Review – The Butcher, The Baker, The Candlestick Maker

Posted October 12, 2025 by Nicky in Reviews / 0 Comments

Review – The Butcher, The Baker, The Candlestick Maker

The Butcher, The Baker, The Candlestick Maker: The story of Britain through its census, since 1801

by Roger Hutchinson

Genres: History, Non-fiction
Pages: 352
Rating: four-stars
Synopsis:

At the beginning of each decade for 200 years the national census has presented a self-portrait of the British Isles. The census has surveyed Britain from the Napoleonic wars to the age of the internet, through the agricultural and industrial revolutions, possession of the biggest empire on earth and the devastation of the 20th century's two world wars.

In The Butcher, the Baker, the Candlestick Maker, Roger Hutchinson looks at every census between the first in 1801 and the latest in 2011. He uses this much-loved resource of family historians to paint a vivid picture of a society experiencing unprecedented changes.

Hutchinson explores the controversial creation of the British census.
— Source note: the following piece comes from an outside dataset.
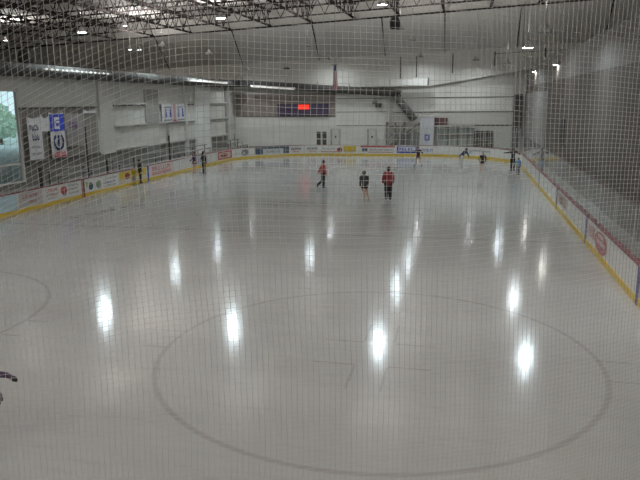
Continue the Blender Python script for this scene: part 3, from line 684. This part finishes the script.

He follows its development from a head-count of the population conducted by clerks with quill pens, to a computerised survey which is designed to discover 'the address, place of birth, religion, marital status, ability to speak English and self-perceived national identity of every twenty-seven-year-old Welsh-speaking Sikh metalworker living in Swansea'.

All human life is here, from prime ministers to peasants and paupers, from Irish rebels to English patriots, from the last native speakers of Cornish to the first professional footballers, from communities of prostitutes to individuals called 'abecedarians' who made a living from teaching the alphabet.

Roger Hutchinson’s The Butcher, The Baker, the Candlestick-Maker proves to be not just “the story of Britain through its census”, but also the story of the census itself, about which I knew comparatively little. It was fascinating to read about the development of the census, the difficulties with implementing it, and of course the findings.

Hutchinson chooses some examples at times to illustrate his point, though sometimes he must either be making it up or going far beyond the census data in his discussions of some people’s lives. I found it really fascinating to explore the impact of events like the Potato Famine, emigration to America, the Highland Clearances, and of course the World Wars: it’s pretty much what you’d expect, but the census data makes it starkly clear. Hutchinson also has an interest in the charting of the decline of the non-English British languages, which I enjoyed.

Overall, at times it feels a little bitty — and like so many of these books, I feel it’s a history rather than the history, and another story might be told from the same data. But I found it interesting, and a surprisingly compulsive read, though the bibliography is worryingly thin.